私の知人の息子さんが、今家で引きこもっているというお話を聞きました。高校から引きこもりはスタートし、勉強だけは出来て大学には進学したとのこと(昨春) ”大学デビュ―しよう!”とお祝いしたことを以前聞いていたのですが、いざ大学生活のこの1年間、1割程度しか大学に行けなかったそうです。単位は足りていないだろうから留年だろうとお話されていました。しかしこの知人あまり残念がっておらず、「息子にしかお金を使わないから少々の留年は許容範囲なんだよね~」とあっけらかんとしています。「引きこもっている間に自分にとって「楽」なことが見つかるかもしれないから、その「楽」を選択して将来につなげられるといいんだけどなぁ」とも言っておられました。知人は引きこもっている息子さんの現状を”楽している(怠けている)”とは決して思っておられません。事情がありシングルファーザーなのですが、何も言わなくても息子さんは家事はしてくれているとのこと。飼っている犬はいつもいい匂いがするらしく、ちゃんとシャンプーしてくれていることがわかるそうです。知人は、若い人が読む雑誌を買って帰ったり、サブスクで映画を一緒に見たり、テレビゲームも一緒にするそうです。今度は一緒に自転車を買いに行きサイクリングに挑戦予定だとか、ハイキングなどしてキャンプも予定しているそうです。息子さんのために生きているといった感じの知人もとても楽しそうでした。
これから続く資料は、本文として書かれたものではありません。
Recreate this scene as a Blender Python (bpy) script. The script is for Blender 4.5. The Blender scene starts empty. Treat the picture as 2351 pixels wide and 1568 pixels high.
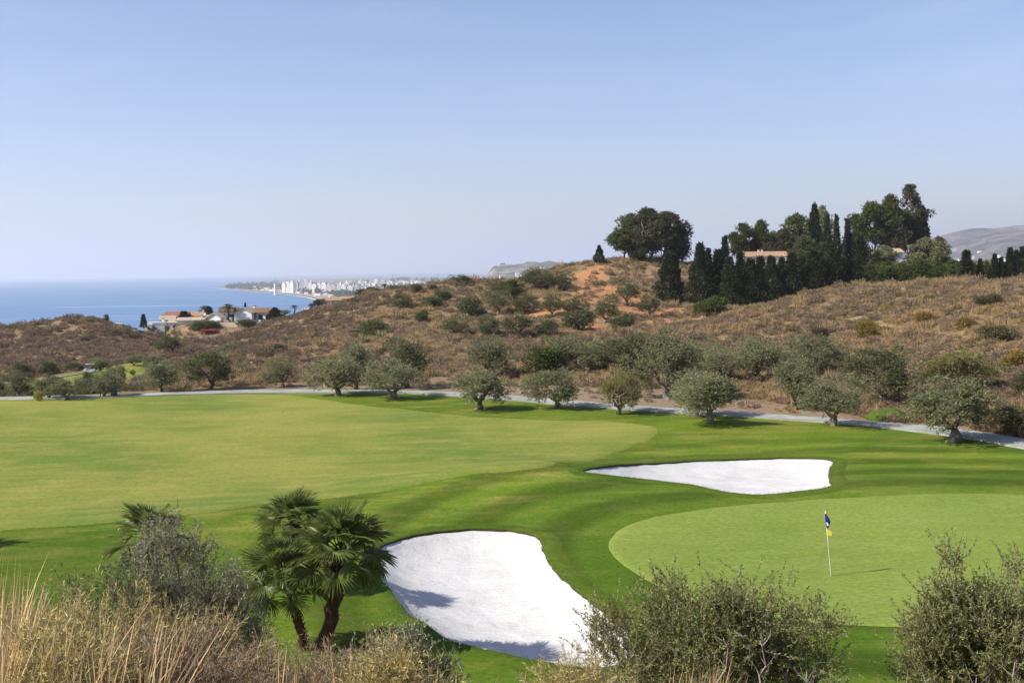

素晴らしいお父さんです。
「楽」なことの選択が、自身にとってどれだけ良いものなのか考えたことがありますか? 他者から見て”あれは楽している”とか”怠けている”とか見られることの「楽」ではなくて、”それが一番自分にとってたやすくできること”という意味に寄った考え方です。私の場合、この意味で一番「楽」で「好き」で「楽しさ」を感じながらやれるとすれば、物づくりに関連した仕事(大工さんなど)や車関連の仕事、またはエクステリア(庭造り)等の仕事だったかもしれませんが、選択しなかったという結果が今です。
子供のころから人見知りなのに、何かにつけリーダー的役回りをさせられることが多く、これを”楽”と感じたことはありません。責任が伴ないますし、先頭に立たないといけません。人見知りなのにおしゃべりができないといけません。私には向いていないと思いながら無理に頑張っていた記憶ばかりです。ある意味、人が言う”楽”はしてきませんでした。今でもそうです。施設長という役回りは重大な責任が伴ないます。自分には向いていないと思う日々です。当然ながらたやすくなんてできない仕事です。しかし誰かがしなくてはならなくて、私を選んだ人がいて、私でいいという人がいて、私は今ここに座っています。一番施設のことがわかっているという自負はあります。施設長としてではなく、施設の一員として見れば、たやすくできると言い換えることもできるのかもしれません。
お仕事ですから、どんな仕事も楽なものはありません。もれなく福祉の仕事も楽ではありません。そしてたやすくできるものでもありません。が、プロとしてこの仕事をし続けることこそ、知人の話からしても、私にとって「楽」な選択をしているのだと考えています。
少し関連しますが有名人の名言をご紹介します。「”得意なこと”と”やりたいこと”は一致しないんだよ。だから、まずは”得意なこと”を見つけなさい。それが成功すれば”やりたいこと”ができるようになってくるから」 若い人は知らないかな。萩本欽一さん(欽ちゃん)の言葉です。「楽」を見つけることと繋がる名言だと思います。
あかつき・施設長・中村 猛🍀
サンテあかつきの前の花壇の今です。手前向かって右の紫と白の花はご存知でしょうか。”バンマツリ”と言います。”ニオイバンマツリ”ともいい、かすかな甘い良い匂いをただよわせます。紫で咲き始め2~3日後くらいに花びらが白く変化します。決して2本の木ではなく1本でこうなります。私も我が家に植えており、あかつきにも2本植えました。通所前のばんまつりは旺盛に成長しています。